**Raw data:**
::::

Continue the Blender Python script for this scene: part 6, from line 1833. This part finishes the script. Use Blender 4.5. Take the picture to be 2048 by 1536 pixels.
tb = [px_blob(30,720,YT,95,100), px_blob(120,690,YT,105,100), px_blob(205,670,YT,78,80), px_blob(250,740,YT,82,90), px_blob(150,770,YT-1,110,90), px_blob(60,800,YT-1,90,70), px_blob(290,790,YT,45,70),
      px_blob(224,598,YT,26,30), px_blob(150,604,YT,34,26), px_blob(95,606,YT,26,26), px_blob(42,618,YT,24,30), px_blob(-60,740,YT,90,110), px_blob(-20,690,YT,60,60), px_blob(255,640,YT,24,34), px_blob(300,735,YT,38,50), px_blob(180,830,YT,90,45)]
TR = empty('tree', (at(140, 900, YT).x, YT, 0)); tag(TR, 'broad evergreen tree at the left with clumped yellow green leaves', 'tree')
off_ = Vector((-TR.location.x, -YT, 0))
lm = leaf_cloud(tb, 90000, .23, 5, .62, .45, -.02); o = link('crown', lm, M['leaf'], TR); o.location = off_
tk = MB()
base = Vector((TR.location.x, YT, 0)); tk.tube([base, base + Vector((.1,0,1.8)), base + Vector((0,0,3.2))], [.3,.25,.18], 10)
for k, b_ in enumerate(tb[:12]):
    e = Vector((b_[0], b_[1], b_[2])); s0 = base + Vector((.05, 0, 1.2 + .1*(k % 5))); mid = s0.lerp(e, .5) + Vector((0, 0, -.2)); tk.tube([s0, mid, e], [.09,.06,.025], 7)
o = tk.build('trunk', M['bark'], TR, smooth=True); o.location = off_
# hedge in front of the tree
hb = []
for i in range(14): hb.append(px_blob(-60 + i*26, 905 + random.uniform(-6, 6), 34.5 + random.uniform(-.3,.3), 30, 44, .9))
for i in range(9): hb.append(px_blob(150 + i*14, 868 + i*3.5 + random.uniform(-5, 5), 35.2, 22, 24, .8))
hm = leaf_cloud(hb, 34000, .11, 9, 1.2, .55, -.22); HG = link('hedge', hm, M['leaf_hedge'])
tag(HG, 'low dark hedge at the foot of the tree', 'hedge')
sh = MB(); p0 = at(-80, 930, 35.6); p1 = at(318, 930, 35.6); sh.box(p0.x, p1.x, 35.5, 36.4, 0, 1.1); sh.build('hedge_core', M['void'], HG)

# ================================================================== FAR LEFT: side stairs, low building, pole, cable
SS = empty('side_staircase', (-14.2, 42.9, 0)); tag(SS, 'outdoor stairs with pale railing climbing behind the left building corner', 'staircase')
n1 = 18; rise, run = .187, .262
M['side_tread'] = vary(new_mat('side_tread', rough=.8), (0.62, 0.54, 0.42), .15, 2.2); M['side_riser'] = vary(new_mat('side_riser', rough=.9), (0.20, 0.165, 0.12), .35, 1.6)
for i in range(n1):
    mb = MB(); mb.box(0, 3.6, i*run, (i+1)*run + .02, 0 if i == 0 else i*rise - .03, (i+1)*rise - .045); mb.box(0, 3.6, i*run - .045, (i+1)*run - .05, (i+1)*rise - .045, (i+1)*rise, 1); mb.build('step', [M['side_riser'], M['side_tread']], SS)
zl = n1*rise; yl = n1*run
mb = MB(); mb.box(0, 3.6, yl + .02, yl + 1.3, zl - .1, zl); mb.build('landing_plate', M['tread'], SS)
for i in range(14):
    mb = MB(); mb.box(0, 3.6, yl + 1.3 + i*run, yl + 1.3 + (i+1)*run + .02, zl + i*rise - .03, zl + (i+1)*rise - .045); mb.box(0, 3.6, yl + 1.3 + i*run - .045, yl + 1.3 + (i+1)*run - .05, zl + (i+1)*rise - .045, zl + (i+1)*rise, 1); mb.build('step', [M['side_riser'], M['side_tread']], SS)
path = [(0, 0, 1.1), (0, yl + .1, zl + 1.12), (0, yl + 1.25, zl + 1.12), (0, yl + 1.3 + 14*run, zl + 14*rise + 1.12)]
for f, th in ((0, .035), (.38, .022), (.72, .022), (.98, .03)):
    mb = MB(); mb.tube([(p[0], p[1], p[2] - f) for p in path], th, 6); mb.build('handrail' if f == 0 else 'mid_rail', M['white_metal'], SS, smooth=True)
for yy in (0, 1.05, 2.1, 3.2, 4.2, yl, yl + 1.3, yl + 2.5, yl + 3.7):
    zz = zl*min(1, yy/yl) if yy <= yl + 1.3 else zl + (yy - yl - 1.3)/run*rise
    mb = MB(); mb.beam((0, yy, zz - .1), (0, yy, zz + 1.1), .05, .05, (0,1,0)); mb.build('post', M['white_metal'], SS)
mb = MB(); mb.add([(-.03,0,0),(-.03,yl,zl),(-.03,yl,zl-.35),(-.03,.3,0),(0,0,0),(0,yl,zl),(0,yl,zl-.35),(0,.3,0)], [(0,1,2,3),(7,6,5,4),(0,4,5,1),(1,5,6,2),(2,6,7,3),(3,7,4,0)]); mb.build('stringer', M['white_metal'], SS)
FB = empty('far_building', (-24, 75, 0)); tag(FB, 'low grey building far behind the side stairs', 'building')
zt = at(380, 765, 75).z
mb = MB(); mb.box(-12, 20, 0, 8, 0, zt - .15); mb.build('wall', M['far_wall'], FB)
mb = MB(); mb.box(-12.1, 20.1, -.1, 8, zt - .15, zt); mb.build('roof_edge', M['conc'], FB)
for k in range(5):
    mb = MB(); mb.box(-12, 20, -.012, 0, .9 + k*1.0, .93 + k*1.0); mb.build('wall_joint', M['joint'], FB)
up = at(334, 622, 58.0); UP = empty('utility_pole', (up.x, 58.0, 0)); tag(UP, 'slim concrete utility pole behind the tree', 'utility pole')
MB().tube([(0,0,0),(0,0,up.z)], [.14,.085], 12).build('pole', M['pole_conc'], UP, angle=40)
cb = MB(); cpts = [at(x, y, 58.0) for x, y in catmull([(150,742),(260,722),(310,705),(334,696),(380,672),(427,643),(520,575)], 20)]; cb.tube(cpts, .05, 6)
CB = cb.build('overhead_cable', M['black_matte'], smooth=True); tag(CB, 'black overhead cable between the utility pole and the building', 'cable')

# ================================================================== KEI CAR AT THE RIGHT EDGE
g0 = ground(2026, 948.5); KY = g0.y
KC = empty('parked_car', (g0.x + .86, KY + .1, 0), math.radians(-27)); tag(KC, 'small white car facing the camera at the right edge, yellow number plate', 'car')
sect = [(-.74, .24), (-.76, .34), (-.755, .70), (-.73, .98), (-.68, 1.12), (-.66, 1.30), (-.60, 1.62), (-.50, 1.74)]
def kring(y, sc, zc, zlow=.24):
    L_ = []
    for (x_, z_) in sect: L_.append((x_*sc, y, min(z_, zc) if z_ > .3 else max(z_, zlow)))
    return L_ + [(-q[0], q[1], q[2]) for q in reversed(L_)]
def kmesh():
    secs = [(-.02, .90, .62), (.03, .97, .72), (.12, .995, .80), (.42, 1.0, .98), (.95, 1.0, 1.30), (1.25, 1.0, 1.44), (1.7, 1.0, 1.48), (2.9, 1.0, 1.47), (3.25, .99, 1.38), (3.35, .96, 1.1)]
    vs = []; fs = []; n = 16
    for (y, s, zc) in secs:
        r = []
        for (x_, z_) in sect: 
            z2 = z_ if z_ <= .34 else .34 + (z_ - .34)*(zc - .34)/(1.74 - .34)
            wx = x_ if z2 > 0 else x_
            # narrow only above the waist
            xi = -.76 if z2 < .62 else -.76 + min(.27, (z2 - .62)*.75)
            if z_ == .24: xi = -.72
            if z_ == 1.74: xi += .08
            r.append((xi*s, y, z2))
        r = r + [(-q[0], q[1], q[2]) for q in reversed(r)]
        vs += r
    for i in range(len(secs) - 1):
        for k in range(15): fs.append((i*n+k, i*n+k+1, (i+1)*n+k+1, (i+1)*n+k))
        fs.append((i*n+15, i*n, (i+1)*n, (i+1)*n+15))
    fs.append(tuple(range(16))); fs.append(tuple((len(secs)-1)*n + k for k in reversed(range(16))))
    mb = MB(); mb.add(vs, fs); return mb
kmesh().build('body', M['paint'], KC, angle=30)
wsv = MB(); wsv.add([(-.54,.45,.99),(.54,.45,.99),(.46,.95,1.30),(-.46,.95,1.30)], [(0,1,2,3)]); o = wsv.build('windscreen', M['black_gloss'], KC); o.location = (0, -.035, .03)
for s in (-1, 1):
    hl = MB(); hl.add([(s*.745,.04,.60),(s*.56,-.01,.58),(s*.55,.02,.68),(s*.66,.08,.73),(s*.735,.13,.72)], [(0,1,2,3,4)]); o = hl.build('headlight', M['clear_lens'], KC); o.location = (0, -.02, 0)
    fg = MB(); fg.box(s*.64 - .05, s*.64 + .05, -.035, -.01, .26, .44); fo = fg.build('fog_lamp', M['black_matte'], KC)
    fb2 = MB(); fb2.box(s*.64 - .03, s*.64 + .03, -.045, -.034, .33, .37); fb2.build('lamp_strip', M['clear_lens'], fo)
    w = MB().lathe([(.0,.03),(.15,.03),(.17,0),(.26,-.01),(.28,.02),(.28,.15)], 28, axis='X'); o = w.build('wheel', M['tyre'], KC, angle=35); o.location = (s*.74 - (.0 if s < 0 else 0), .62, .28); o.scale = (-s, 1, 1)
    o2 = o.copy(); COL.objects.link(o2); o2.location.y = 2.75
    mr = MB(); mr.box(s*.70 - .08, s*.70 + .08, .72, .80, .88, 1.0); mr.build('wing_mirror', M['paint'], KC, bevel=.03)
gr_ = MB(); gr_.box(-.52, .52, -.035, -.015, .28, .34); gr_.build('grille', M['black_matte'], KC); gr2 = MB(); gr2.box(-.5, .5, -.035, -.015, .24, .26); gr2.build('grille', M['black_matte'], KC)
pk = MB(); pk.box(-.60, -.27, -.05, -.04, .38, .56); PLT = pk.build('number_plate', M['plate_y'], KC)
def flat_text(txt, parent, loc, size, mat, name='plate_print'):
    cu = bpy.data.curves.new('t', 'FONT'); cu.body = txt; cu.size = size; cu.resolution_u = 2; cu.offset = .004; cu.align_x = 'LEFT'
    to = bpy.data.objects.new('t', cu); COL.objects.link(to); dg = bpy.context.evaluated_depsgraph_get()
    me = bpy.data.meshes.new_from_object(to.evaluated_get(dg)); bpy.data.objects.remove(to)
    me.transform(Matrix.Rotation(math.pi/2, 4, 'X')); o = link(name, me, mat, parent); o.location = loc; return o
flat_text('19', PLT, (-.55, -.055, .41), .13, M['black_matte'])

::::

**Direction:** Give again, word for word, every line of the listing above from the one with "hm = leaf_cloud(hb, 34000, .11, 9, 1.2, .55, -.22);" to the one with "sh = MB(); p0", both inclusive, and nothing beyond them.

**Task result:**
hm = leaf_cloud(hb, 34000, .11, 9, 1.2, .55, -.22); HG = link('hedge', hm, M['leaf_hedge'])
tag(HG, 'low dark hedge at the foot of the tree', 'hedge')
sh = MB(); p0 = at(-80, 930, 35.6); p1 = at(318, 930, 35.6); sh.box(p0.x, p1.x, 35.5, 36.4, 0, 1.1); sh.build('hedge_core', M['void'], HG)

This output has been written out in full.